(Scripts that build scenes)
%%

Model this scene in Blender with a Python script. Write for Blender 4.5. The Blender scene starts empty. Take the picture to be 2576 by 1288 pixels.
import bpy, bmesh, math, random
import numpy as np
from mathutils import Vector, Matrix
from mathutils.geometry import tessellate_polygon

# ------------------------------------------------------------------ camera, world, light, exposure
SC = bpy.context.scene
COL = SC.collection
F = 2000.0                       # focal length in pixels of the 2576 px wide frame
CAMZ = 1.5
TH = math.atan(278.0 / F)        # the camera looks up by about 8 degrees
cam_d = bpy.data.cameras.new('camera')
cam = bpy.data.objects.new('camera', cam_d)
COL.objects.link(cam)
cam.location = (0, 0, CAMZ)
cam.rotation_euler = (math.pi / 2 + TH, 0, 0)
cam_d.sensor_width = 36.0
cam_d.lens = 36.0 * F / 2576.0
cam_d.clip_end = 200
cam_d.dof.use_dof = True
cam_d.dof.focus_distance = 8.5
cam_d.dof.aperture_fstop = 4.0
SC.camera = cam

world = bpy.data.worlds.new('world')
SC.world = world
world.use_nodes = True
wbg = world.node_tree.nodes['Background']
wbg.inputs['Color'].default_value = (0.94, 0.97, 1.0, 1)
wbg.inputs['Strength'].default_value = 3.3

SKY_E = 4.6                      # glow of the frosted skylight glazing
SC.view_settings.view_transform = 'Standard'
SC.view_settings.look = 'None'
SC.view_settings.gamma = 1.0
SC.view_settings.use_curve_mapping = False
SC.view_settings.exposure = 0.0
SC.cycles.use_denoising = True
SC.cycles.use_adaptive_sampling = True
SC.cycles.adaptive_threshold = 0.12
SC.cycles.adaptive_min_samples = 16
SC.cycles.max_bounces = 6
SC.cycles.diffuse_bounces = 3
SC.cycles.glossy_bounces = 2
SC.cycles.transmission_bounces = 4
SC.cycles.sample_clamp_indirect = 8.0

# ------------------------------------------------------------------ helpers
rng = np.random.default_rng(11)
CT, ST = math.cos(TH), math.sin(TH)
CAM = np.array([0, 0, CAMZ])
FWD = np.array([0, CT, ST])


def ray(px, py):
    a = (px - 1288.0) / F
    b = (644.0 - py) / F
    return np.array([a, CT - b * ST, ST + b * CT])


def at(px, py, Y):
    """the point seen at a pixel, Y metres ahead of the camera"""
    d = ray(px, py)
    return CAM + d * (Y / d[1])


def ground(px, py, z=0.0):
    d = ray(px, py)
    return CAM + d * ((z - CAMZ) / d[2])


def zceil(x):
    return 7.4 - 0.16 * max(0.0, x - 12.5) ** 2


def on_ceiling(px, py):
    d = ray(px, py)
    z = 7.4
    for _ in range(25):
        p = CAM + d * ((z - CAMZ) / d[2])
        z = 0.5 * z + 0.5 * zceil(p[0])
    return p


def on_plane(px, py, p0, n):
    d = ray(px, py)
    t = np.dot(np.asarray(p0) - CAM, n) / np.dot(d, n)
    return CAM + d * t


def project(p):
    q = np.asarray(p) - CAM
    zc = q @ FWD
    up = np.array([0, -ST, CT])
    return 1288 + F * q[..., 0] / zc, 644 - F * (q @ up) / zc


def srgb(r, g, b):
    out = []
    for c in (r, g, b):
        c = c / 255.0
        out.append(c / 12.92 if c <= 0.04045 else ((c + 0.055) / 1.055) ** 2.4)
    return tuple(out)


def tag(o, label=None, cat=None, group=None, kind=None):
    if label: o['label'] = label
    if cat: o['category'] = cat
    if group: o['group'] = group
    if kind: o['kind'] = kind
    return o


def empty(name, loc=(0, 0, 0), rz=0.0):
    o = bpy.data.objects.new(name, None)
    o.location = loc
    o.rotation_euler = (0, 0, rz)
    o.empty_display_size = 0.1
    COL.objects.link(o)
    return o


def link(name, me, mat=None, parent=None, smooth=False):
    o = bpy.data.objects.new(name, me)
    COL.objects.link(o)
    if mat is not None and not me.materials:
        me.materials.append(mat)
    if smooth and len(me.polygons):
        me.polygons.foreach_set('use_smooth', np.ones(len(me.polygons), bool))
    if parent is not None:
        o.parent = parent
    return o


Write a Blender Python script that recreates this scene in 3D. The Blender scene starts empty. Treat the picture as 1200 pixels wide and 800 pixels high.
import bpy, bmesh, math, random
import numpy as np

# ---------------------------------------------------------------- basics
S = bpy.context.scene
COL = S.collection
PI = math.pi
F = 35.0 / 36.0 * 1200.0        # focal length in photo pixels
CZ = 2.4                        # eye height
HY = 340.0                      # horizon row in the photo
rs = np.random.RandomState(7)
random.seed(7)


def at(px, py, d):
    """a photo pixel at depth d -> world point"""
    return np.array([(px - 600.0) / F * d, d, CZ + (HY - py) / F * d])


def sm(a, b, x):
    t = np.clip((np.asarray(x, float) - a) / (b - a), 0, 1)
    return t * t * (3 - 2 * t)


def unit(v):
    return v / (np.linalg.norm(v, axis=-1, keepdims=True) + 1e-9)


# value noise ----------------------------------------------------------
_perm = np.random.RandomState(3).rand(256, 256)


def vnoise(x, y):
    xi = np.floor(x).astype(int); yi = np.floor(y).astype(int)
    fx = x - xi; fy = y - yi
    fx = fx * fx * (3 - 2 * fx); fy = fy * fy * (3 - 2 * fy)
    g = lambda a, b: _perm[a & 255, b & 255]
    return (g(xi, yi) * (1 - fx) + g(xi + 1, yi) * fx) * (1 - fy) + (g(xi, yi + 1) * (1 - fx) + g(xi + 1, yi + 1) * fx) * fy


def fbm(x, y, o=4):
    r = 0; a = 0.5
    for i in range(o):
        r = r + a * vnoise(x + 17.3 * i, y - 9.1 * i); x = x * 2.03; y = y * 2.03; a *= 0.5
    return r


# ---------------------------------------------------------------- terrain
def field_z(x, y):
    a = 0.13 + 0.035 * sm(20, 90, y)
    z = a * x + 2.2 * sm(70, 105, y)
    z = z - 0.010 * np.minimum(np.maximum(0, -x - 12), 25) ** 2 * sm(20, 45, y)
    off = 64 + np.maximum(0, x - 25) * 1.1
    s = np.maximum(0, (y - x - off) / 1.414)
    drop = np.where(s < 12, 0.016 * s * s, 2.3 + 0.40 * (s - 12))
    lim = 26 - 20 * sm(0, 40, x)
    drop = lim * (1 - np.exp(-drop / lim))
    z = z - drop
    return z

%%

Problem to solve →
Quote verbatim the opening lines of the listing above, ending with the line where "from mathutils.geometry import" appears; include both endpoints and nothing more.

Task response →
Model this scene in Blender with a Python script. Write for Blender 4.5. The Blender scene starts empty. Take the picture to be 2576 by 1288 pixels.
import bpy, bmesh, math, random
import numpy as np
from mathutils import Vector, Matrix
from mathutils.geometry import tessellate_polygon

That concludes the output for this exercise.